● Input for this task:

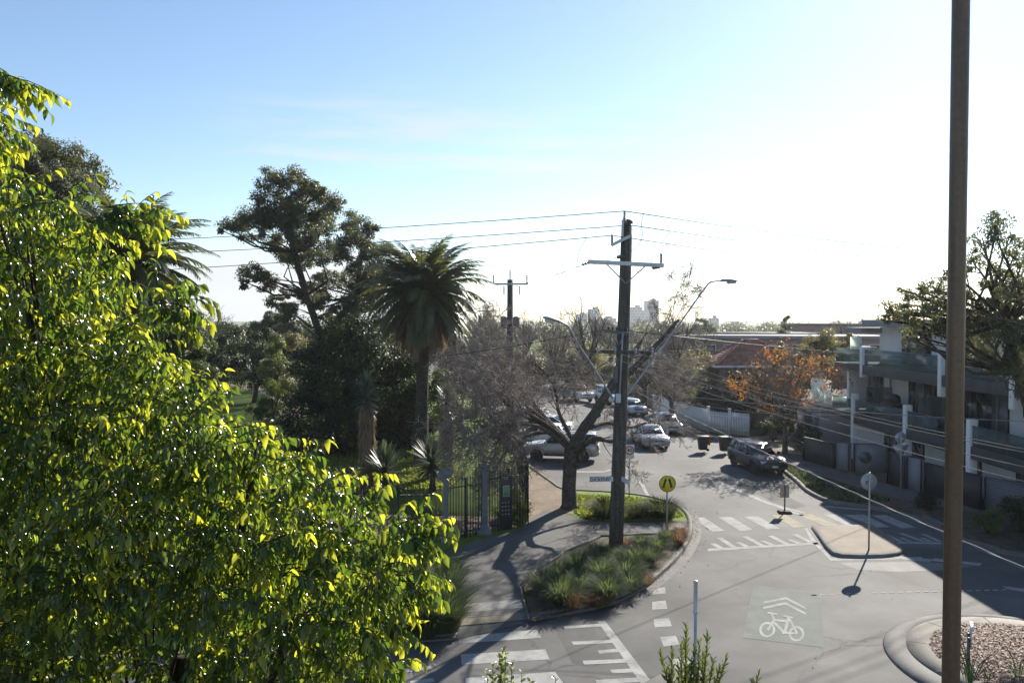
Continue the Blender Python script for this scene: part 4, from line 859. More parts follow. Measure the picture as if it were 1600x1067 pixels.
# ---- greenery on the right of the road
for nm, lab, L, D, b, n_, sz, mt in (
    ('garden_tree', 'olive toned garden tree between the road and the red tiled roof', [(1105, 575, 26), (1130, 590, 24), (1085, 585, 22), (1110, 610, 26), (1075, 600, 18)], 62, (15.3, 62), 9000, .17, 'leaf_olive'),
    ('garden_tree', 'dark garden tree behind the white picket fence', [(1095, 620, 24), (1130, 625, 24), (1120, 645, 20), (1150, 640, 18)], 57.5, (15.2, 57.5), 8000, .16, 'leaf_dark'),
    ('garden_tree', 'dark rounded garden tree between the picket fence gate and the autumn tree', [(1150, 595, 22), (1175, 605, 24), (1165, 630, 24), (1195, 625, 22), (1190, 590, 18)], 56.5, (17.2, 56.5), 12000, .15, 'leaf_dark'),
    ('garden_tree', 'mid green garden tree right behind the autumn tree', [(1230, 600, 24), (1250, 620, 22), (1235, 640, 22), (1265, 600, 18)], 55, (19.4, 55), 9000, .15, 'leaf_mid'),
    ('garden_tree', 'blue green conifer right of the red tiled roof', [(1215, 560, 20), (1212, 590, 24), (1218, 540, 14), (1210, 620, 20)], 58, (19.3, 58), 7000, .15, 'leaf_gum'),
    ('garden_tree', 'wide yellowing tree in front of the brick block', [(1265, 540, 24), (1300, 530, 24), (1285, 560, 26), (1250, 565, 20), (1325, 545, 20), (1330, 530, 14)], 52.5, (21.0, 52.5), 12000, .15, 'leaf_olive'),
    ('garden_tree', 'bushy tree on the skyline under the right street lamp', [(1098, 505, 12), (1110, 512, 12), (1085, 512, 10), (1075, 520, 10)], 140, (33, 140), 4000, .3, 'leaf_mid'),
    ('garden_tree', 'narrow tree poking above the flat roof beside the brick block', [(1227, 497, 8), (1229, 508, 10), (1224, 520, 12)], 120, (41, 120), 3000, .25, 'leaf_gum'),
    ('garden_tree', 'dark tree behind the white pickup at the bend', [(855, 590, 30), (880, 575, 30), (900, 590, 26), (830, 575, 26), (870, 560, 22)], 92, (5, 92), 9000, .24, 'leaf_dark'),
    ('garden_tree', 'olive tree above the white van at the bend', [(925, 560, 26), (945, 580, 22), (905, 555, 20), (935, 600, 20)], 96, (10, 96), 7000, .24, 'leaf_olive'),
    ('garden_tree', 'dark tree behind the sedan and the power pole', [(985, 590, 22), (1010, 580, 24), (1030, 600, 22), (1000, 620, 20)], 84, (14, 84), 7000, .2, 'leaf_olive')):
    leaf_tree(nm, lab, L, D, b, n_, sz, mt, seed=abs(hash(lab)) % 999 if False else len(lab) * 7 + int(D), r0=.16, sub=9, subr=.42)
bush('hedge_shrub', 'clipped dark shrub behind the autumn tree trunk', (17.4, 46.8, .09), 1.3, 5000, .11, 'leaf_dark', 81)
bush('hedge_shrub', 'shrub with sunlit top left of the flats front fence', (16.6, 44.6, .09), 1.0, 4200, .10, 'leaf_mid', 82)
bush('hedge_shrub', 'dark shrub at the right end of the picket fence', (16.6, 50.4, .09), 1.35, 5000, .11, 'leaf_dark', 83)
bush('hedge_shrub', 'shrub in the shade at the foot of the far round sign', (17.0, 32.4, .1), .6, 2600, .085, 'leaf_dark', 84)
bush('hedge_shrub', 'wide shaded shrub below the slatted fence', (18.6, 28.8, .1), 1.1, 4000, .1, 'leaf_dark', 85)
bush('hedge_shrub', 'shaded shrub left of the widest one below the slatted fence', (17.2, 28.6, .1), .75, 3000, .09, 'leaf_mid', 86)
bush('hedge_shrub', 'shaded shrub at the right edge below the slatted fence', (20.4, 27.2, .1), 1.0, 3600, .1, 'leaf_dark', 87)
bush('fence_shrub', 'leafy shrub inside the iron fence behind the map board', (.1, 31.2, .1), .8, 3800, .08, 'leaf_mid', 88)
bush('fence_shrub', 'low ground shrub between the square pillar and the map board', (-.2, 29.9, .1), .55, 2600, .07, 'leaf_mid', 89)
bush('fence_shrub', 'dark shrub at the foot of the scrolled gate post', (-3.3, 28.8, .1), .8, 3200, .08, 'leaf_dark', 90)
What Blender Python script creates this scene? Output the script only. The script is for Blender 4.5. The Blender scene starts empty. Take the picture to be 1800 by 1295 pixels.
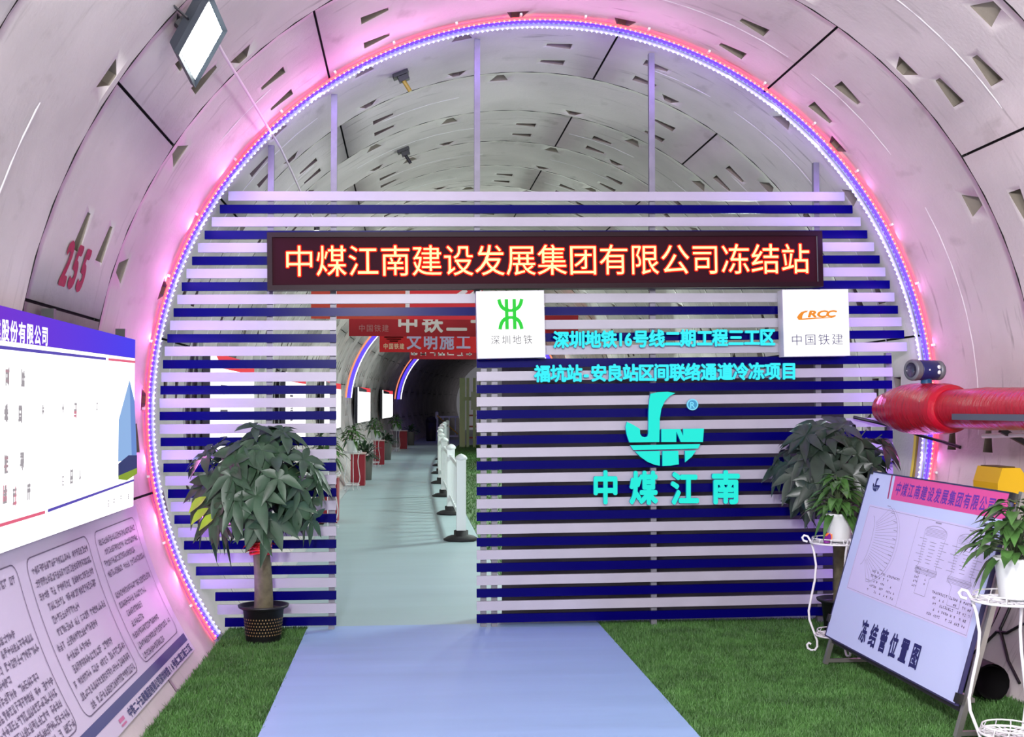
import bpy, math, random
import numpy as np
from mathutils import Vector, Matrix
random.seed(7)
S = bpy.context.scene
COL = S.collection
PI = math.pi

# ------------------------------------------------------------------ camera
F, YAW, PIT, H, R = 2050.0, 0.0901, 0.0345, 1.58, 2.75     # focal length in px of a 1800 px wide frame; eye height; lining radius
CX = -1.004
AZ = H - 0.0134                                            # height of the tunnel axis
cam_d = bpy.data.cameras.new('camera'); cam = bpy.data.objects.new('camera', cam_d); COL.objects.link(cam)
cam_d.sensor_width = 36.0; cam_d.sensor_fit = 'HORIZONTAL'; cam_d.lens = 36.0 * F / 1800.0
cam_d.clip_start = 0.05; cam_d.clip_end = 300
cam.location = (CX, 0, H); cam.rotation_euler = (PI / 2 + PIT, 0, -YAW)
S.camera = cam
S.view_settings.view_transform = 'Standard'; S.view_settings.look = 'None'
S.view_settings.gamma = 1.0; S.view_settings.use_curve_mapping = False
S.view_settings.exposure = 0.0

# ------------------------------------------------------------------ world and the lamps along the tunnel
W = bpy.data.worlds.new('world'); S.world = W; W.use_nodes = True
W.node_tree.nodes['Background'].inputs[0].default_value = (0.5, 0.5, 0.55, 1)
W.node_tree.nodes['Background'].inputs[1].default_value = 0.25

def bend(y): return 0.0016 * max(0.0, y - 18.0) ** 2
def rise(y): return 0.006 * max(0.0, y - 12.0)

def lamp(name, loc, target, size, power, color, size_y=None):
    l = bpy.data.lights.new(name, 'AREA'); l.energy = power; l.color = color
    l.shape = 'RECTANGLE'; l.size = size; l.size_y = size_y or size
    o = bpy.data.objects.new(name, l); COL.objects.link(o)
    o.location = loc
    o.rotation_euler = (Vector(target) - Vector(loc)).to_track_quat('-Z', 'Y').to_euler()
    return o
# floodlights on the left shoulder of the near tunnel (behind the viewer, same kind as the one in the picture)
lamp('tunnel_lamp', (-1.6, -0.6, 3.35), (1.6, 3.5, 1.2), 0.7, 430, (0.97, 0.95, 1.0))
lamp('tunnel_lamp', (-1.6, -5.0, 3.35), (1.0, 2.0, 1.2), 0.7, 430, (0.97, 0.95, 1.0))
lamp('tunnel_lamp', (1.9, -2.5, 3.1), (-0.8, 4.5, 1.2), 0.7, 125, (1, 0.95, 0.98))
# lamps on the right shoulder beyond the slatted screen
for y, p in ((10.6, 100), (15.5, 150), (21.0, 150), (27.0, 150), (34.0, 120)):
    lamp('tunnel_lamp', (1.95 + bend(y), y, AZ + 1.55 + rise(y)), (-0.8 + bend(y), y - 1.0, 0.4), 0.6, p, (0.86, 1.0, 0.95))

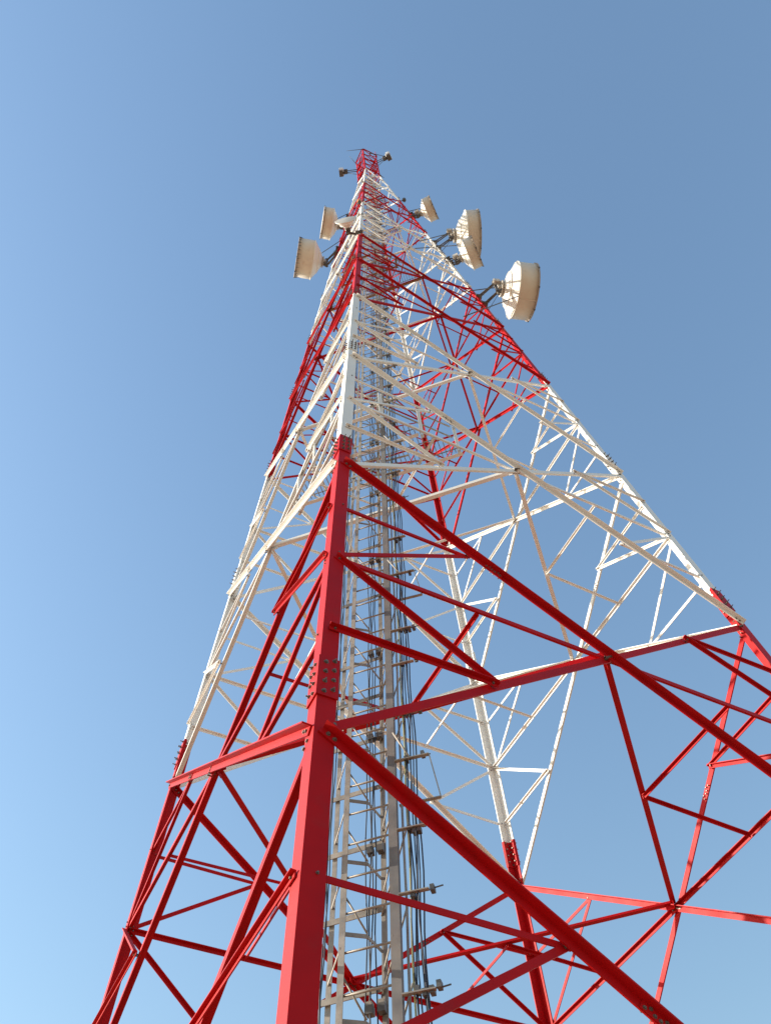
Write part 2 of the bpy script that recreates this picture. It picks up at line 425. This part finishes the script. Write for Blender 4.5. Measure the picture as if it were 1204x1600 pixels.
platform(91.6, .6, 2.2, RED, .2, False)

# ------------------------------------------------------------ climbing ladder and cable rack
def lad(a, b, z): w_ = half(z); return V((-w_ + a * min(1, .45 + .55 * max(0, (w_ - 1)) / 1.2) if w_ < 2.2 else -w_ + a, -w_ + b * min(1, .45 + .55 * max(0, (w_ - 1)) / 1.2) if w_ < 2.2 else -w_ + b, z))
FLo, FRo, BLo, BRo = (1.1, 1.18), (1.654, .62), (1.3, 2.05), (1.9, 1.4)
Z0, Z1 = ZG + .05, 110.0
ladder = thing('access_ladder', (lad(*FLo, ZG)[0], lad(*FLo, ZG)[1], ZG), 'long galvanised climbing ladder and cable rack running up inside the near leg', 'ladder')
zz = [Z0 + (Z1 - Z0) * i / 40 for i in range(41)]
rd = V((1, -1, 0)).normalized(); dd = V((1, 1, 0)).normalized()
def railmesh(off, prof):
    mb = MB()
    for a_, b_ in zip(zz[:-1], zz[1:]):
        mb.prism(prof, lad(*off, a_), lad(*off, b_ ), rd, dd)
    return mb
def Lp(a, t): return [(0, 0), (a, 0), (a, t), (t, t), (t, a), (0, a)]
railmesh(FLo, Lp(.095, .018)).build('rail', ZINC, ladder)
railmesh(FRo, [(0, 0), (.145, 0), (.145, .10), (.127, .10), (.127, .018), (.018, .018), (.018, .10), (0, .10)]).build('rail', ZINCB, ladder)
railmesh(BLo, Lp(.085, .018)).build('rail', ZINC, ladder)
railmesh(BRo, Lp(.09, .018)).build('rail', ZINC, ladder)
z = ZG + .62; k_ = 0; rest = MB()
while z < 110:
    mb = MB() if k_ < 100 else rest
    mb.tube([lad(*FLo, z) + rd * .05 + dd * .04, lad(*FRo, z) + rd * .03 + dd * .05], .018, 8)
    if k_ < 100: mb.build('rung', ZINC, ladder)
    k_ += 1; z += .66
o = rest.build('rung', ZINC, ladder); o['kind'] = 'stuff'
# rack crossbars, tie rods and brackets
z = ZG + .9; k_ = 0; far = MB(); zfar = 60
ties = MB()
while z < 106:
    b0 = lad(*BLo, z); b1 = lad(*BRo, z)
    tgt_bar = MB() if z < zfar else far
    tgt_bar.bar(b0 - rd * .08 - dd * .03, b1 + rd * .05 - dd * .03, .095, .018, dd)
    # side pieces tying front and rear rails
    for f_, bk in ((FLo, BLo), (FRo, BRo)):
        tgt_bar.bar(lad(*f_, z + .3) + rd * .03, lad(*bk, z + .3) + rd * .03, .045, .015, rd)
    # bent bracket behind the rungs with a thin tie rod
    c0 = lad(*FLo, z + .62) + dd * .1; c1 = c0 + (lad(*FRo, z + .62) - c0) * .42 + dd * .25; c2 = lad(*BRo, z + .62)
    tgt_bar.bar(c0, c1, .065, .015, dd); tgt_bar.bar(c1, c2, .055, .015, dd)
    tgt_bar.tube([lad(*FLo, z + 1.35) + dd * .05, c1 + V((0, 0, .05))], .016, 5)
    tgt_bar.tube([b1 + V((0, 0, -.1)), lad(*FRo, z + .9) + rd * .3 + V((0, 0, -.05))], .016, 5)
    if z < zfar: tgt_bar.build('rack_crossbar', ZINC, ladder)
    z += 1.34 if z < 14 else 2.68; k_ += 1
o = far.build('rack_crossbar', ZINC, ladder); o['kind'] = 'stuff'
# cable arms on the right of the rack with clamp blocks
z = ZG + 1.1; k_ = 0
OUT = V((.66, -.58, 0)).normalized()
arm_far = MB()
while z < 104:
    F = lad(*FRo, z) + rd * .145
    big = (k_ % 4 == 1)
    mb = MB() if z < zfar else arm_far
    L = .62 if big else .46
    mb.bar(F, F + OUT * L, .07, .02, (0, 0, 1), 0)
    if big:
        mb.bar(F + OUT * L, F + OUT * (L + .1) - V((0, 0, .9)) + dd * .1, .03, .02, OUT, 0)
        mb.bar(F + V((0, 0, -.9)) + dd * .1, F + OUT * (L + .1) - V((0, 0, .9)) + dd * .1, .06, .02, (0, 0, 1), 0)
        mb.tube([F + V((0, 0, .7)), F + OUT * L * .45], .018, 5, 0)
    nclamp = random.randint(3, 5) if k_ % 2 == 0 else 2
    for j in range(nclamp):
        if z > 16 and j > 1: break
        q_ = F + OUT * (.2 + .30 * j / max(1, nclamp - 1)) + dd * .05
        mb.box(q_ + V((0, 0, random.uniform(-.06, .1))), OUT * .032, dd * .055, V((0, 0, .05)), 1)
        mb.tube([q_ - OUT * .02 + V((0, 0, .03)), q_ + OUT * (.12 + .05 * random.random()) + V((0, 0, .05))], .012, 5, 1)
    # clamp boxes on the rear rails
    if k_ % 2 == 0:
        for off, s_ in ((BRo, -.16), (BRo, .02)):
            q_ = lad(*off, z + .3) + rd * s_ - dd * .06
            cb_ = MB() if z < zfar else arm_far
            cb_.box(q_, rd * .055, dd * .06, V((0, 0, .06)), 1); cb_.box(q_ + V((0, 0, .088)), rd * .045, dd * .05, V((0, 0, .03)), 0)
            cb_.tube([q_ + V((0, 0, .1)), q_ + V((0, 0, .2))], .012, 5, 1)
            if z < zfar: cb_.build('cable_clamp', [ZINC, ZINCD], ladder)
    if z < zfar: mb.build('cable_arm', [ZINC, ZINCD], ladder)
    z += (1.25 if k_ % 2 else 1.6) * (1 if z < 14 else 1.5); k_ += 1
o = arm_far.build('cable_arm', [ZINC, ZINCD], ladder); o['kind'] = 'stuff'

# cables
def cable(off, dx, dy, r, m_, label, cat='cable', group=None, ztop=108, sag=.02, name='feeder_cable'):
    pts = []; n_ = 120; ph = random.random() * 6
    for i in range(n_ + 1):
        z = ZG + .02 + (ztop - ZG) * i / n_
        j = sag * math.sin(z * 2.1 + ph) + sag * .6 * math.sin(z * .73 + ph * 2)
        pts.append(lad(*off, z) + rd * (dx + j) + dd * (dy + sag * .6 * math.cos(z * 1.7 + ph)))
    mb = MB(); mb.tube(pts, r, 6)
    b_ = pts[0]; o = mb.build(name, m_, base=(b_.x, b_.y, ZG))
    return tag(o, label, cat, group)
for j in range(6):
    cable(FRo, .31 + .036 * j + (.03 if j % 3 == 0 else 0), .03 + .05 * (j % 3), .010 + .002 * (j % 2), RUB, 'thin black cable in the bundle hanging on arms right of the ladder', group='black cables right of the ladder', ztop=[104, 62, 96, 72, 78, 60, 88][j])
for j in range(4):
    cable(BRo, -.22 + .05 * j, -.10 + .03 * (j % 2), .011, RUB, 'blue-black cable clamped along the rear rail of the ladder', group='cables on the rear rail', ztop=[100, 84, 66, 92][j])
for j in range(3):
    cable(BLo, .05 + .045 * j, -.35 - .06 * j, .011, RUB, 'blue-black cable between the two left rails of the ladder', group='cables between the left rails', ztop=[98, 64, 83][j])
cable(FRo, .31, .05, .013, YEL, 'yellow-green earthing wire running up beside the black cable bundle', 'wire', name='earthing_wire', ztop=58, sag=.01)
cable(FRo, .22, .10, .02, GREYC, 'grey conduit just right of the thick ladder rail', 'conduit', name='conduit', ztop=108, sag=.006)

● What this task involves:
Make an exact copy of only the lines from the one with "What Blender Python" through the one with "PI = math.pi". Pictures don't belong in it.

● Answer to the task:
What Blender Python script creates this scene? Output the script only. The script is for Blender 4.5. The Blender scene starts empty. Take the picture to be 1800 by 1295 pixels.
import bpy, math, random
import numpy as np
from mathutils import Vector, Matrix
random.seed(7)
S = bpy.context.scene
COL = S.collection
PI = math.pi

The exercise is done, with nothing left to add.